The competencies statement is organized into eight core categories that represent the most pervasive skills and knowledge librarians need to know and employ. This is beneficial for all librarians to know, especially for those of us entering or continuing our library science program. Indeed, when examining a library science program it is useful to know why these classes were selected as required courses. Employers will expect that recently graduated library science students will know the information related to ALA’s Core Competencies.

Here is the website devoted to ALA’s Core Competencies: http://www.ala.org/educationcareers/careers/corecomp/corecompetences. This site also has a .pdf of the finalized statement that was approved on January 27th, 2009. The document is useful as a reference tool because librarians, in whatever stage of their career, can evaluate the tasks and knowledge they have and learned by these standards.

Each type of library has created core competencies related specifically to their specialized skills and branches of librarianship. Link to knowledge and competencies statements of specialized branches and professional organizations: http://www.ala.org/educationcareers/careers/corecomp/corecompspecial/knowledgecompetencies.

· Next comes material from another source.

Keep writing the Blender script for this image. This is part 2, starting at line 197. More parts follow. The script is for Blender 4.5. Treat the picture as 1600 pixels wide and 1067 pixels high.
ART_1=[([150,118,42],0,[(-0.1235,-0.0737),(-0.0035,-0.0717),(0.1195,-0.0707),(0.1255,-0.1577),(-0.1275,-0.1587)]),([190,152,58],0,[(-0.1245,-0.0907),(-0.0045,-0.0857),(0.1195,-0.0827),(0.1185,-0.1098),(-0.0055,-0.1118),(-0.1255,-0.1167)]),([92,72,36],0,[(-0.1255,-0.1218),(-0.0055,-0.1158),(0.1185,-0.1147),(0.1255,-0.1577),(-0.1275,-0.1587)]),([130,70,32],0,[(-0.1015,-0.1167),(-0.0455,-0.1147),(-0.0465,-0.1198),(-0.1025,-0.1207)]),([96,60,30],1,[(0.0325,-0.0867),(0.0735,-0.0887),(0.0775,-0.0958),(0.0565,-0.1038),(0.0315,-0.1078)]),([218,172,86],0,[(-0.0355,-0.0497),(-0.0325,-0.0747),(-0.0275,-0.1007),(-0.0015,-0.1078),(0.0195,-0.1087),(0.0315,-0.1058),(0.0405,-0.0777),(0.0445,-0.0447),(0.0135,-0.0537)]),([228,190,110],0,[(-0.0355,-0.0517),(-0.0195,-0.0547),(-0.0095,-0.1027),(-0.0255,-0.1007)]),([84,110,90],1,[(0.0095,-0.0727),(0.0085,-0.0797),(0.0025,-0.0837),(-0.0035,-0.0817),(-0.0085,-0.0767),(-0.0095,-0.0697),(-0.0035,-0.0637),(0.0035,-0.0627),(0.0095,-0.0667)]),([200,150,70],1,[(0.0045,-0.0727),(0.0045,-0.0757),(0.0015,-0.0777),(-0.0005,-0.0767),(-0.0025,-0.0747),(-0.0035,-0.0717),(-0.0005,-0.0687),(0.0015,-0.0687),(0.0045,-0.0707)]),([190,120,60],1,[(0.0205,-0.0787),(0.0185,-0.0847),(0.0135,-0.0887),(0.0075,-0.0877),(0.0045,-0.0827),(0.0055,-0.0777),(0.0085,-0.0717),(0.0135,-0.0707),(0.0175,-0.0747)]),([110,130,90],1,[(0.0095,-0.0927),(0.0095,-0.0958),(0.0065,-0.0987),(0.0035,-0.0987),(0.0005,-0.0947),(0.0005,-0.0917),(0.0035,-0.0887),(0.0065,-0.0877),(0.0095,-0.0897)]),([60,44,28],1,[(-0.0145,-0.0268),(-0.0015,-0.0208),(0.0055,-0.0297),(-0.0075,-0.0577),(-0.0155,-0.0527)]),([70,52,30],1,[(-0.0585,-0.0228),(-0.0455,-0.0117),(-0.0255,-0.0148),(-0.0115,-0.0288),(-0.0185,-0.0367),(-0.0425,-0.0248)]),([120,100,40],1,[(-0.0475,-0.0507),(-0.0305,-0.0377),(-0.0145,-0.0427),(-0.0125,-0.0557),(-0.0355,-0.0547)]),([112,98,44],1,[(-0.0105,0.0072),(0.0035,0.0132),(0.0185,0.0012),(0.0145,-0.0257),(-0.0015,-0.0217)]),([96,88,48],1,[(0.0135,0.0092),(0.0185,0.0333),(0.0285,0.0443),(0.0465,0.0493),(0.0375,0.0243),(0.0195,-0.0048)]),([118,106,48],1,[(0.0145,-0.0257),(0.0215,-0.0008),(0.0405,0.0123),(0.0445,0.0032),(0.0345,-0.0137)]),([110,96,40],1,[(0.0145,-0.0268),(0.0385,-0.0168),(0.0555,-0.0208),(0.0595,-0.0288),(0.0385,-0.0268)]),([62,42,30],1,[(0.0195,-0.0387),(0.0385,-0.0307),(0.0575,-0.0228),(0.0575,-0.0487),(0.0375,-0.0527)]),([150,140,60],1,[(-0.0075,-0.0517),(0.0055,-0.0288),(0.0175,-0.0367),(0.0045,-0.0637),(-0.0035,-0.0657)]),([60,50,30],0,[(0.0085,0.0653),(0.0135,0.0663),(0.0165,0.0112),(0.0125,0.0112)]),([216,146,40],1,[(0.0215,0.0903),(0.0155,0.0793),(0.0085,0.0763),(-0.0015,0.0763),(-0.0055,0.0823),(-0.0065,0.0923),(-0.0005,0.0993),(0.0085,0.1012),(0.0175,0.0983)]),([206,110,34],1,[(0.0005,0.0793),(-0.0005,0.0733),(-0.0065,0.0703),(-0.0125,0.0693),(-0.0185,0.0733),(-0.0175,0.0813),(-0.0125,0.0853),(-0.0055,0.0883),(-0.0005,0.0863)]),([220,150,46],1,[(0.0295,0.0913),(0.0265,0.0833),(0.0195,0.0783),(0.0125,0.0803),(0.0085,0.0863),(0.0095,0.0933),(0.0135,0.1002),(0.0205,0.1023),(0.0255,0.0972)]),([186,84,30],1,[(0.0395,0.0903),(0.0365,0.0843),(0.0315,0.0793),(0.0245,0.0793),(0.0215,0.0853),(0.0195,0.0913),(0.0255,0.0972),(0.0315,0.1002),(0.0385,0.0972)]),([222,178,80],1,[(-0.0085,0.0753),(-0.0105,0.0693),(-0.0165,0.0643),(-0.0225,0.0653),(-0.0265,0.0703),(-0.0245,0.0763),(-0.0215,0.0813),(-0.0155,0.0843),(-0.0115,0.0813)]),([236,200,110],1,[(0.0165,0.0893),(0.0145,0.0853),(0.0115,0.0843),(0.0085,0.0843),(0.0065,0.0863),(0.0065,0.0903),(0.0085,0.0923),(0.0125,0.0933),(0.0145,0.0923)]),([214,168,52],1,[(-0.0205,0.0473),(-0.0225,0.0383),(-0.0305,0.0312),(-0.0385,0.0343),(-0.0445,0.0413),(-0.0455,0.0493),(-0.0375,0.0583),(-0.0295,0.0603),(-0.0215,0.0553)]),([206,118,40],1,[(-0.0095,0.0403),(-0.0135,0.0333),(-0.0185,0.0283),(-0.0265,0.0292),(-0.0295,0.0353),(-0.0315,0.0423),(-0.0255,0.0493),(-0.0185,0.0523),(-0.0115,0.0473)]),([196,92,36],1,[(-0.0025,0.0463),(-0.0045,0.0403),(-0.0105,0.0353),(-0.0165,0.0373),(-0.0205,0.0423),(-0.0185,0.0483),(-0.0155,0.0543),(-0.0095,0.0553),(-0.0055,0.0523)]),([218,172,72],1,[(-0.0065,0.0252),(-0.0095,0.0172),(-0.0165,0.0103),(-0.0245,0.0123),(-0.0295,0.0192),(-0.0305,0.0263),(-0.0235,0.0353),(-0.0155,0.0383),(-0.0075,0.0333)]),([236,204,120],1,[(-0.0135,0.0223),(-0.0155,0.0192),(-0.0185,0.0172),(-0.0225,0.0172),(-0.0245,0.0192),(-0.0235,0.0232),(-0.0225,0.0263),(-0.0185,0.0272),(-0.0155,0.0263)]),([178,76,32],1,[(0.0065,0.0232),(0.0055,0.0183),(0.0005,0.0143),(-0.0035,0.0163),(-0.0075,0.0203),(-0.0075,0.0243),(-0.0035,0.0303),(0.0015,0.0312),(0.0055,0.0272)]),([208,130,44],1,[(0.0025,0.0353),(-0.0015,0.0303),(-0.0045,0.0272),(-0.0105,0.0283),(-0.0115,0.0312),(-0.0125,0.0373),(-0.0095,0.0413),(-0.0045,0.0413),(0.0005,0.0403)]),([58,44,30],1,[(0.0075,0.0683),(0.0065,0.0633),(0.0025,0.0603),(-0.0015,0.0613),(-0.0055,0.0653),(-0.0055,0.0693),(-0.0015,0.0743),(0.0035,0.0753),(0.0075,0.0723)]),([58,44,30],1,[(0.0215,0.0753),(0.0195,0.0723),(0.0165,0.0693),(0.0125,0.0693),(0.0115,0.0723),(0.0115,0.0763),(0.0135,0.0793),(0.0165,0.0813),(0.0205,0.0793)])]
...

Here is a selection of few specialized competencies listed on the website above:

American Association of Law Libraries (AALL)-AALL Guidelines for Graduate Programs in Law Librarianship

Art Libraries Society of North America (ARLIS/NA)-ARLIS/NA Core Competencies for Art Information Professionals

Association of College and Research Libraries (ACRL)-Competencies for Special Collections Professionals

Music Library Association-Core Competencies and Music Librarians

Society of American Archivists-Guidelines for a Graduate Program in Archival Studies.